I guess I don’t see the benefit of using a mutable struct if I can make the struct’s fields mutable. (e.g.atoms.positions is mutable, why does atoms need to be mutable?)
Depending on the computations, what might be a significant improvement is to store the coordinates, for example, of all atoms, as a vector of SVectors.
(For instance considering the StructArrays.jl package)
But all these considerations should worry you after eliminating the allocations in critical parts of the code, using mutable data or not. Then, further optimizations should be very focused and based on profiling.
Another thing is that you can use MMatrix as intermediates for conveniently “updating” an SMatrix, if the function does not escape the mutable object:
julia> function modify_smatrix(S)
M = MMatrix(S)
for _ in 1:1000
for j in 1:3, i in 1:3
M[i,j] = rand()
end
end
return SMatrix(M)
end
modify_smatrix (generic function with 1 method)
julia> @btime modify_smatrix!($(rand(SMatrix{3,3,Float64})))
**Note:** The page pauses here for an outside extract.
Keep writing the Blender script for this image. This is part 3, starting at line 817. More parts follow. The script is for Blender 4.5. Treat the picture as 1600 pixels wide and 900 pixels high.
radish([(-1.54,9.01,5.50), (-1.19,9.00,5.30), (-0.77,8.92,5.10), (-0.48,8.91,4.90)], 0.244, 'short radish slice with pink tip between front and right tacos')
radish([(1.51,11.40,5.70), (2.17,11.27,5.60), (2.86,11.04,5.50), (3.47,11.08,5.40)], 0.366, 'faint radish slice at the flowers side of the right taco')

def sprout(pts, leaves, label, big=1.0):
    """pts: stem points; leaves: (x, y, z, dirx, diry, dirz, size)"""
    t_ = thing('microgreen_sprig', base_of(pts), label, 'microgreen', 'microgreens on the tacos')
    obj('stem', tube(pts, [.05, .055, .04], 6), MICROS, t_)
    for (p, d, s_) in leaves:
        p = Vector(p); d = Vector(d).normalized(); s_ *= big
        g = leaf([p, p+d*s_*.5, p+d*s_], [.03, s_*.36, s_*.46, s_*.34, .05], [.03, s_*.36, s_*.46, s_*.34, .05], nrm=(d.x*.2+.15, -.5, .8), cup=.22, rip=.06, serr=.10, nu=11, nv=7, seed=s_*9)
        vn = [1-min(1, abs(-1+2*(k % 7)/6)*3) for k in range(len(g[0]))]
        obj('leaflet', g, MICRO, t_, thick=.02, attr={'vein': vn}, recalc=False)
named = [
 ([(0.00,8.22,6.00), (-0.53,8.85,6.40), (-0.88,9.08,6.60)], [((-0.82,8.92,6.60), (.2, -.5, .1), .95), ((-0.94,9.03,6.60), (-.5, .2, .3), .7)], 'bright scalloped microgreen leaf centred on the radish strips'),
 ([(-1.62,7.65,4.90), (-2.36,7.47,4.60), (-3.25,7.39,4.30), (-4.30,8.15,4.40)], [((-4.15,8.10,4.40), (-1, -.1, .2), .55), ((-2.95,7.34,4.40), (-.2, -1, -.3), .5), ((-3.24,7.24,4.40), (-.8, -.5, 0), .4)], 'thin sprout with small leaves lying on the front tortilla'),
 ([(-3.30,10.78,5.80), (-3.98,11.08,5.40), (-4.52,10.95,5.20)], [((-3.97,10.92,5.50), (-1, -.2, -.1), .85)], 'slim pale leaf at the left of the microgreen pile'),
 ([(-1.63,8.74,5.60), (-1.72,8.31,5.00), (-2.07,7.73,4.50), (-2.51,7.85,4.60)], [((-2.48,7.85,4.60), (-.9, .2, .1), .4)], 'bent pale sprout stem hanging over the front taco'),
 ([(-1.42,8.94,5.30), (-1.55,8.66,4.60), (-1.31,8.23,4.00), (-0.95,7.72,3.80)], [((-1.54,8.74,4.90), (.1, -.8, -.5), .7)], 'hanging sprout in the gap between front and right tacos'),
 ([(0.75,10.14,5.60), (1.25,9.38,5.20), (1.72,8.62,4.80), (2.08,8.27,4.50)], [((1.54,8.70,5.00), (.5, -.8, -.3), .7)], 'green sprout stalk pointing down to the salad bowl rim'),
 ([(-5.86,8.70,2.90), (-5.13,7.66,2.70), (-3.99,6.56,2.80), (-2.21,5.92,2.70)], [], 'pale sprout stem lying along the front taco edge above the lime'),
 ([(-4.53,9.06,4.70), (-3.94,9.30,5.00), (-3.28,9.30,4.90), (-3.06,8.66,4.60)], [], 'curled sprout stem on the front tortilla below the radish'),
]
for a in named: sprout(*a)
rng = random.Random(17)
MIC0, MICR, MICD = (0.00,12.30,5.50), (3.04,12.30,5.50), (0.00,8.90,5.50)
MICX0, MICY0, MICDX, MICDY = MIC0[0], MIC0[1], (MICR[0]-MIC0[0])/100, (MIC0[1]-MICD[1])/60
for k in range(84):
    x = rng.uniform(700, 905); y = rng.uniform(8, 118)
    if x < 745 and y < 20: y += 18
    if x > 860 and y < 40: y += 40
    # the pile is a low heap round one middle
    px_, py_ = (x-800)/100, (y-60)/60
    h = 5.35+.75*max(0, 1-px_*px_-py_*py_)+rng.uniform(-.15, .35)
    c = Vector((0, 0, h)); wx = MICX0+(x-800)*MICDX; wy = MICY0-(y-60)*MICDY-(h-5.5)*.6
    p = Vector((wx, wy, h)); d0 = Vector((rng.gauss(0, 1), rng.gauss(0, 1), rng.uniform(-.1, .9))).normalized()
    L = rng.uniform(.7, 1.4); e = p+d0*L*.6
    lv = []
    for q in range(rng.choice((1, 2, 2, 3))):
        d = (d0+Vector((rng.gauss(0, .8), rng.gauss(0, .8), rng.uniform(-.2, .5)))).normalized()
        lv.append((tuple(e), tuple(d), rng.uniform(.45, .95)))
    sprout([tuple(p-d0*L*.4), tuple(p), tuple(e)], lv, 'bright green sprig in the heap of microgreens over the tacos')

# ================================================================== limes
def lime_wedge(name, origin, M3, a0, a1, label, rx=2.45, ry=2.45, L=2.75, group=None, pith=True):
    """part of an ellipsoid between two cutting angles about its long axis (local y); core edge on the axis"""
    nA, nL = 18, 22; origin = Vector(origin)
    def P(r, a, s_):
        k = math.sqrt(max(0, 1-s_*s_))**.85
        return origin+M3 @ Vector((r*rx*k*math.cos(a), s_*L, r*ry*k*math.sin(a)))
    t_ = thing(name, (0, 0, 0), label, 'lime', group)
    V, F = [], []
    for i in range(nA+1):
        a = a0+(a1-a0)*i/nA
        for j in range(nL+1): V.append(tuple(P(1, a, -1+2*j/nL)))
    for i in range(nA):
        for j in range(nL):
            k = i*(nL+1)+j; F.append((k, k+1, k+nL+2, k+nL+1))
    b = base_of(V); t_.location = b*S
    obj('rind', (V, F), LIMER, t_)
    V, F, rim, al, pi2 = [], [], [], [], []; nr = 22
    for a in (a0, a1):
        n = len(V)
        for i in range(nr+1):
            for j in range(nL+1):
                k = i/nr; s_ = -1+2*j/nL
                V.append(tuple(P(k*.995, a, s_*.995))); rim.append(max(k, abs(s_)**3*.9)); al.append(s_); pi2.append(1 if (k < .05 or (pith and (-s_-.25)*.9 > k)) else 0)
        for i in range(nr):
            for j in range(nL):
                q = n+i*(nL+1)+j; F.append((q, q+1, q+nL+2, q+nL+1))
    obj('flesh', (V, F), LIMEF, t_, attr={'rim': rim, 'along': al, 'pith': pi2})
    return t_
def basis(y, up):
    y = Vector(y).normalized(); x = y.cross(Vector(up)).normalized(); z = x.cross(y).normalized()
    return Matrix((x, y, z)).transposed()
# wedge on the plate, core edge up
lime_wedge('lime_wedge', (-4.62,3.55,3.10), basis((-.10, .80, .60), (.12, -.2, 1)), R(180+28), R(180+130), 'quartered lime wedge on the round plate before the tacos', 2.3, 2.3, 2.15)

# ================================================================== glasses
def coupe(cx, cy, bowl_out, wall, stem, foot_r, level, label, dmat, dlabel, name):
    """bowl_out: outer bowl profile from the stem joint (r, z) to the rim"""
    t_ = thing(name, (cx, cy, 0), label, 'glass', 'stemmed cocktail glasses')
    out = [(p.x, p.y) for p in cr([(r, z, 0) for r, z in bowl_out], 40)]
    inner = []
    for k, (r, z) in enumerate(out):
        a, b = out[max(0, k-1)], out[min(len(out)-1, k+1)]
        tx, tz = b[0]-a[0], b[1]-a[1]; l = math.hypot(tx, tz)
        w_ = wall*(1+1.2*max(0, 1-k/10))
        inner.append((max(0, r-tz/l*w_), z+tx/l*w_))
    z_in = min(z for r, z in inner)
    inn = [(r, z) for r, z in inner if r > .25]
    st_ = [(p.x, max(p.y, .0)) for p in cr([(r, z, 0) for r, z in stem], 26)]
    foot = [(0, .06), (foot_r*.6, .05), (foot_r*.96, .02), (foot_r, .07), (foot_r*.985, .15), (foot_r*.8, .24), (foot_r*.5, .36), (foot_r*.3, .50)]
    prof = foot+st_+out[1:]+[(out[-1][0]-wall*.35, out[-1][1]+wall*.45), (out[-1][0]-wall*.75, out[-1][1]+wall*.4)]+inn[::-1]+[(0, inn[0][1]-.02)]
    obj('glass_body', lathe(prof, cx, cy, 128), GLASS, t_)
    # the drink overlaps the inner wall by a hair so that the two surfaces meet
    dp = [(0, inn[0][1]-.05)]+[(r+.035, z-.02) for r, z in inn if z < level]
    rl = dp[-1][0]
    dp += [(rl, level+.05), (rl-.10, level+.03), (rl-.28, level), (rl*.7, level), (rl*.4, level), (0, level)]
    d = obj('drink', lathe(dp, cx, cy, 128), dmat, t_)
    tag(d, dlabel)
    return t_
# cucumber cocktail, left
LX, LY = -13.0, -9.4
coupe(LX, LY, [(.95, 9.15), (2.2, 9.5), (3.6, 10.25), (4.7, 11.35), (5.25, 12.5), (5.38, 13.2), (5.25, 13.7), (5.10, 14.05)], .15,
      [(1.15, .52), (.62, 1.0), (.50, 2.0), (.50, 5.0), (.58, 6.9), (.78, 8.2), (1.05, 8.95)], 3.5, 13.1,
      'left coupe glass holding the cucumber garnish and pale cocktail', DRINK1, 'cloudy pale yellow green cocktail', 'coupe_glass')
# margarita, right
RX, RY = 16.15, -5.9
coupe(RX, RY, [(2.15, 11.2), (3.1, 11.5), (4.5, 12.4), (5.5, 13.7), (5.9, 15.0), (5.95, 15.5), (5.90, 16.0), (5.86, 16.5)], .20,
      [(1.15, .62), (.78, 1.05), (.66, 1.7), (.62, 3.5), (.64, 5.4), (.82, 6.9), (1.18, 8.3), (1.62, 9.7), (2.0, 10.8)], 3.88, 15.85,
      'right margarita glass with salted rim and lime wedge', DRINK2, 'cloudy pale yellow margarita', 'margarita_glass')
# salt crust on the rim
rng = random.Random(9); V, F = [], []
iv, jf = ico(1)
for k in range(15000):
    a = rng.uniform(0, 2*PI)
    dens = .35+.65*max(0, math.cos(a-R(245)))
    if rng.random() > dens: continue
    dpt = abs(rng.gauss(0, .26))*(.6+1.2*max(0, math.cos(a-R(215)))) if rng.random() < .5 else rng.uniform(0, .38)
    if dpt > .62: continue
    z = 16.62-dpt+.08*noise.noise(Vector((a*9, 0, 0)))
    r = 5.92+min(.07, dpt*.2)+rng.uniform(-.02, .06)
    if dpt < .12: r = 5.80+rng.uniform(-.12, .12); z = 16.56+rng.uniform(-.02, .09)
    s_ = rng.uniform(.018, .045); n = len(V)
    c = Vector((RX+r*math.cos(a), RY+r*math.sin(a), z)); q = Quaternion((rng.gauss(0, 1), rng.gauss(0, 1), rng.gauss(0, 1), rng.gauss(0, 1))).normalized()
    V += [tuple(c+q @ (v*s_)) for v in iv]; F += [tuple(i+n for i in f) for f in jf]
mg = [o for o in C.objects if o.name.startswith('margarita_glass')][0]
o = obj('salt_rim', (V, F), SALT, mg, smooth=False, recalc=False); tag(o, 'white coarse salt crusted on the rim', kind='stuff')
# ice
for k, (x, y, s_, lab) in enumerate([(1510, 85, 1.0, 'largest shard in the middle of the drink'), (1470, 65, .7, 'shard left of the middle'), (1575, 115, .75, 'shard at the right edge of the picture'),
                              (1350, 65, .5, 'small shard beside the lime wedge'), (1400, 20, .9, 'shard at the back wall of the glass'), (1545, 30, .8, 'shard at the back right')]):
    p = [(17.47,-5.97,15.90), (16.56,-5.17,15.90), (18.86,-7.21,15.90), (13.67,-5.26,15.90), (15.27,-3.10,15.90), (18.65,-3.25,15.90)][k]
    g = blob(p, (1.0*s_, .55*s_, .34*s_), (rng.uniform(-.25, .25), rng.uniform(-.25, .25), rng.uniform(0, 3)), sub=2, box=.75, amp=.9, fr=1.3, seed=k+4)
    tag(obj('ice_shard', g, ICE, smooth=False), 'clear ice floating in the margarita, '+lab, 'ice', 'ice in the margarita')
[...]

6.476 μs (0 allocations: 0 bytes)
3×3 SMatrix{3, 3, Float64, 9} with indices SOneTo(3)×SOneTo(3):
0.288959 0.527593 0.839765
0.556196 0.0926586 0.96533
0.0807712 0.800752 0.775332
I am doing this.
struct atoms
title::String
latpar::Float64
lVecs::MMatrix{3,3,Float64,9}
coordSys::Vector{String} # 'D' for Direct or 'C' for cartesian
positions:: Vector{SVector{3,Float64}} # List of all the atomic basis vector separated by type
velocities:: Vector{SVector{3,Float64}} # Velocities of the atoms
masses:: Vector{Float64}
atomTypes:: Vector{Int64} # Integers representing the type for each basis atom
species:: Vector{String} # Species of the atoms
energies::MVector{2,Float64}
lj_vec::Vector{Float64} # Vector of 1/r^6 and 1/r^12 values for each unique pair of atom types
end
Well, I prefer to use MMatrix as default and only switch to SMatrix when I cannot get rid of allocations otherwise. For me, MMatrix and MVector are good enough to avoid allocations in most cases.